Entrevista com Jandira Feghali: “A luta contra a redução da maioridade se mantém viva”
Deputada e líder do PCdoB, Jandira relata como tem sido a batalha contra a redução da maioridade no Congresso Nacional

A deputada federal Jandira Feghali (PCdoB-RJ) vem sendo uma das mais importantes vozes do parlamento brasileiro na luta contra a redução da maioridade penal. Líder da bancada de deputados do Partido Comunista do Brasil, Jandira tem uma história política marcada pela defesa de pautas ligadas aos direitos humanos.
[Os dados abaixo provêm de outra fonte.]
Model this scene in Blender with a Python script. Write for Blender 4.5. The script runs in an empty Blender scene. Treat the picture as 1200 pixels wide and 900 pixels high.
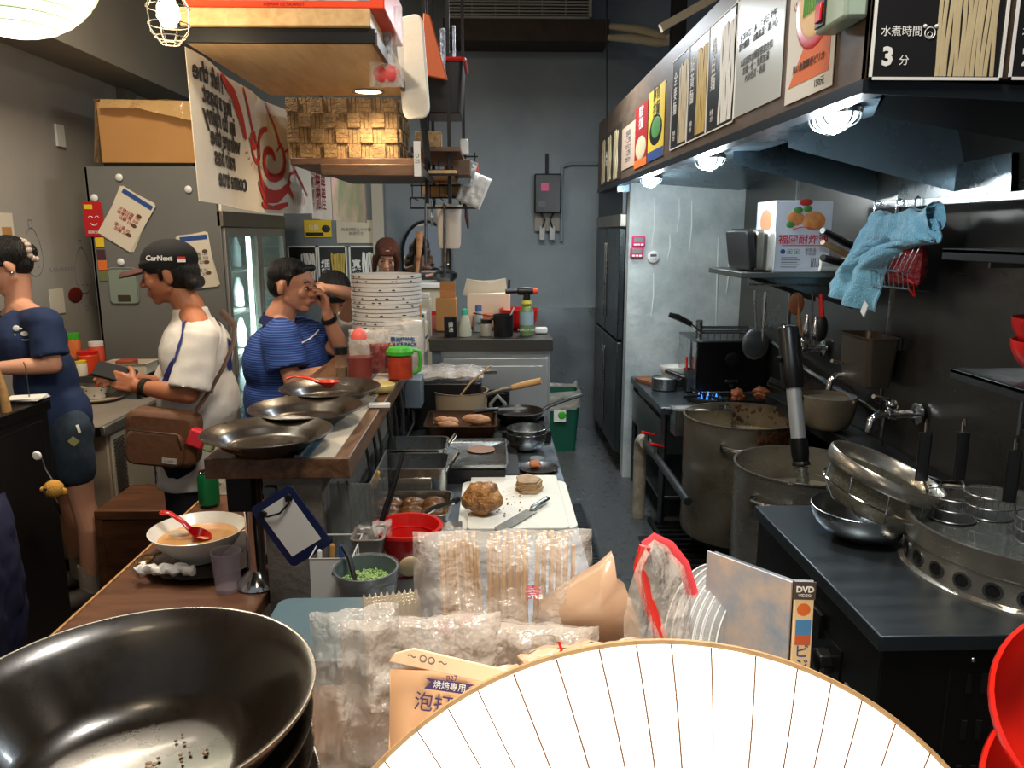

Seus discursos e posicionamentos no debate da maioridade penal foram merecedores de aplausos e têm repercutido amplamente nas redes sociais. Em entrevista (por email) para Princípios, a deputada relata como tem sido a batalha contra a redução da maioridade penal no Congresso Nacional. O tema passou a ser assunto destacado entre os parlamentares desde que o atual presidente da Câ- mara dos Deputados, Eduardo Cunha (PMDB-RJ), desenterrou a Proposta de Emenda Constitucional (PEC) 171/1993.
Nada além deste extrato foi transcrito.